The 105-minute film was released in the US in March 1962 to wide, but not unanimous, critical acclaim. But the British Board of Film Censors was far from happy, and before the film could be released in the director’s home country months of discussion, negotiation and argument went by. Finally, Lee-Thompson went public, claiming, in an article he wrote for a London newspaper, that his film had suffered 161 censorship cuts. He also wrote a piece for the magazine Films and Filming (“The Still Small Voice of Truth”, April 1963) in which he revealed: “What interested me was the problem — which unfortunately (was) completely eliminated from the English version — of parents whose daughter is raped. Do they or don’t they accuse the rapist, because he will deny the crime. That means that the daughter has to go and give evidence … (and) she (will be) subject to a defence by the rapist … We had a very fine scene in which the husband … eventually convinces his wife … not to take the risk. This is a problem all over the world. Many rapists get away without being prosecuted because the parents won’t take the risk.”

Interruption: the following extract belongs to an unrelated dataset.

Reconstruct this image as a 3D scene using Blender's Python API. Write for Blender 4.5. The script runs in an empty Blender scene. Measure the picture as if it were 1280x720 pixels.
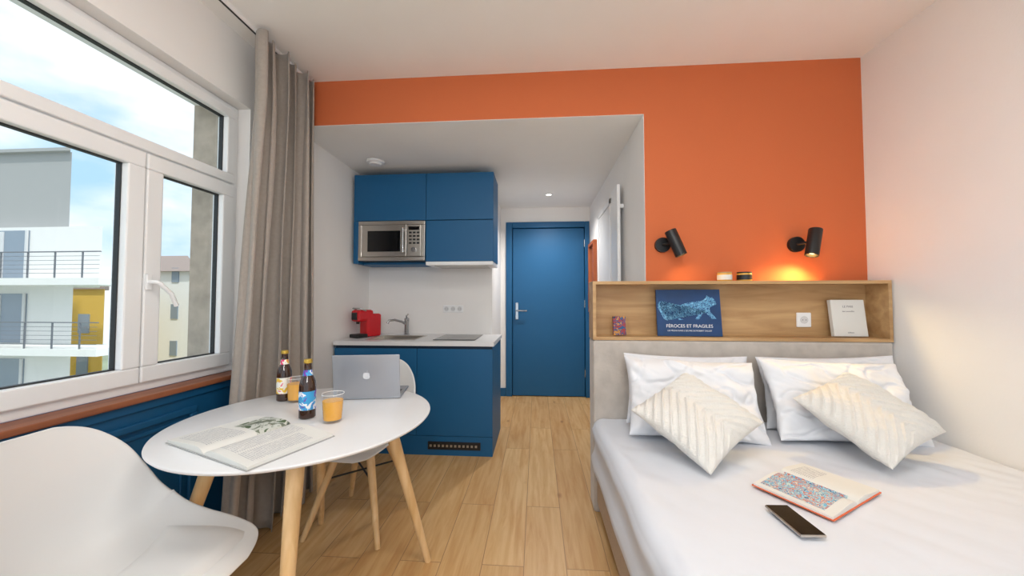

The British version of Cape Fear, which finally opened in January 1963, ran for 99 minutes, six minutes shorter than the American version. Part of the reason for the concern of the censors was surely the savage intensity of Robert Mitchum’s chilling performance as Cady; Mitchum rarely played villains, but when he did (as in Charles Laughton’s masterly The Night of the Hunter, 1955) he was remarkable. Mitchum is well matched by Gregory Peck whose small-time lawyer and family man is not far removed from the similar character he played in To Kill a Mockingbird (1962).
Incidentally, when Martin Scorsese remade Cape Fear in 1991, with Nick Nolte and Robert De Niro in the leads, he found small roles for Peck, Mitchum and Martin Balsam. Lee-Thompson directed 30 more films during a long career, but not one achieved the successes of his early work up to and including Cape Fear.
The film screened on board the Castel Felice that July evening was, indeed, the complete American version, which, after all the fuss generated in England, came as a welcome opportunity for me to see the film as its makers intended it to be seen. The ship docked at Woolloomooloo in Sydney on July 29, and my life in Australia commenced.